Overall, the curriculum’s message is anything but “sharing is caring.”
“We all love to create new things—art, music, movies, paper creations, structures, even buildings! It’s great to create — as long as we aren’t stealing other people’s work. We show respect for other artists and their work when we get permission before we use their work,” according to the message to first graders. “This is an important part of copyright. Sharing can be exciting and helpful and nice. But taking something without asking is mean.”

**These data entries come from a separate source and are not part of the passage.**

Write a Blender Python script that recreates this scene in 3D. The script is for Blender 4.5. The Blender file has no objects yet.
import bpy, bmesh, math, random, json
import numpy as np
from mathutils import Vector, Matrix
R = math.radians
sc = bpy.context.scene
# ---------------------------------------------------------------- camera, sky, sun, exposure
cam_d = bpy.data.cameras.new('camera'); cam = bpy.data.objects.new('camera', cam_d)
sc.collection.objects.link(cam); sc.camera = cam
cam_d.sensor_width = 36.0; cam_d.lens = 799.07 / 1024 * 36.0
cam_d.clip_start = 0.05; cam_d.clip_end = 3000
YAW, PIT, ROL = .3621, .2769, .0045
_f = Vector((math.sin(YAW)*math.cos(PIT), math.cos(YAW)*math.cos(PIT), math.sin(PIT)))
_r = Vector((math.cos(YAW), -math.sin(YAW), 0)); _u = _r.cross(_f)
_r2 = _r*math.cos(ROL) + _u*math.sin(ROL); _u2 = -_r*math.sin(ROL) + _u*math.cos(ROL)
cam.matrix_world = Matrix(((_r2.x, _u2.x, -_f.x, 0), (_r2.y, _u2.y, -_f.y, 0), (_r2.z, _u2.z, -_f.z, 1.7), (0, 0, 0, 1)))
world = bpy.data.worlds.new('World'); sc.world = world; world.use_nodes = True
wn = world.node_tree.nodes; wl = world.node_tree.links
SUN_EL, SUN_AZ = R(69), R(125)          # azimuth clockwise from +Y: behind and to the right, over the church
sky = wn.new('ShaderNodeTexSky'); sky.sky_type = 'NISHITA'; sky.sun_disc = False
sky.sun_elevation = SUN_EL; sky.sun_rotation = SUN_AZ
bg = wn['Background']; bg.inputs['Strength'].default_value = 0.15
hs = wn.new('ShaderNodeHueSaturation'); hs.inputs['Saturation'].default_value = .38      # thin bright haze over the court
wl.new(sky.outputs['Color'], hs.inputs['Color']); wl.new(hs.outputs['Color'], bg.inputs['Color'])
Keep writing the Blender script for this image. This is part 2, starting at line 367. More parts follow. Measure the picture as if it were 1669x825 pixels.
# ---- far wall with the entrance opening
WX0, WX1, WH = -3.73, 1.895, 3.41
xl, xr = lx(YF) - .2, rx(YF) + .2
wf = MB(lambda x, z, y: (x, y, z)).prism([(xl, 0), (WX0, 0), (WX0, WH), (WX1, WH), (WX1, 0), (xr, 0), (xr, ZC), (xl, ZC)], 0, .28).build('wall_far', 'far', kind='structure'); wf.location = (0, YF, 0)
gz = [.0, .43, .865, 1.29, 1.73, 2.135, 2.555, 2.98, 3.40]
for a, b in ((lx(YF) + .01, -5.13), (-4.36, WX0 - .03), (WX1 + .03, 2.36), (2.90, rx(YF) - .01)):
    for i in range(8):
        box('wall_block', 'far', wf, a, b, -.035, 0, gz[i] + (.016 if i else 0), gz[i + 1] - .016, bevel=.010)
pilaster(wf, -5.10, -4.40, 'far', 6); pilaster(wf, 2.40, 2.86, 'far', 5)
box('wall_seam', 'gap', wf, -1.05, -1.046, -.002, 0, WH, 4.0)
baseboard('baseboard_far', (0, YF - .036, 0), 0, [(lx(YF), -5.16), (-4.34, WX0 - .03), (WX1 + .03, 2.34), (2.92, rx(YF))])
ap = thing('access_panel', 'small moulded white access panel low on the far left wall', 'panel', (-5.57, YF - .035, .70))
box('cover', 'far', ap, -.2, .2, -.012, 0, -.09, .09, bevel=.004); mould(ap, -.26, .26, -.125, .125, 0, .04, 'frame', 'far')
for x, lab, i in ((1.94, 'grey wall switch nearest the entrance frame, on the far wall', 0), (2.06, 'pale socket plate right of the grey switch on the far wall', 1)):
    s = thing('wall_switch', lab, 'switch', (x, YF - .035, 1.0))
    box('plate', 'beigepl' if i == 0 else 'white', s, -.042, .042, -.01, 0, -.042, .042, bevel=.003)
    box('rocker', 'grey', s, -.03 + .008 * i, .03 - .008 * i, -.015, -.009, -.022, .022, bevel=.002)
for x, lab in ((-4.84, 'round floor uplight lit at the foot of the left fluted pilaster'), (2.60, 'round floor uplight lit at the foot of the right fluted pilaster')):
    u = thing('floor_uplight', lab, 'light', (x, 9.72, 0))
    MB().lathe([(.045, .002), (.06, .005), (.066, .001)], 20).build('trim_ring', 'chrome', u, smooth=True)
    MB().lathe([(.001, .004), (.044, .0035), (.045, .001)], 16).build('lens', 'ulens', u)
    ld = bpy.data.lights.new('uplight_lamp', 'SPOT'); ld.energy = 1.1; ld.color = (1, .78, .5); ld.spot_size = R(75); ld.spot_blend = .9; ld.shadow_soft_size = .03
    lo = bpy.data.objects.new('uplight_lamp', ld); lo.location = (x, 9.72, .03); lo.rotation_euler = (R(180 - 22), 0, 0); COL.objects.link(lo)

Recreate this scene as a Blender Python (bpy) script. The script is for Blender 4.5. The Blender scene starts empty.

The fifth-grade worksheet introduces the Creative Commons license, in which rights holders grant limited permission on re-use. But even in explaining the Creative Commons, the lesson says that it’s illegal to make any copies of copyrighted works. That’s a message that essentially says it’s even unlawful to rip CDs to your iPod.
“If a song or movie is copyrighted, you can’t copy it, download it, or use it in your own work without permission,” according to the fifth-grade worksheet. “However, Creative Commons allows artists to tell users how and if their work can be used by others. For example, if a musician is okay with their music being downloaded for free — they will offer it on their website as a ‘Free download.’ An artist can also let you know how you can use their work by using a Creative Commons license.”
Warren, of the library association, agreed that it’s incorrect to tell students they can never use copyrighted works without permission, as the fifth-grade worksheet says. He said some of the package’s language has been influenced by the rights holders on the Center for Copyright Infringement.
“We’re moving along trying to get things a little closer to sanity,” Warren said in a telephone interview. “That tone and language, that came from that side of the fence, so to speak.”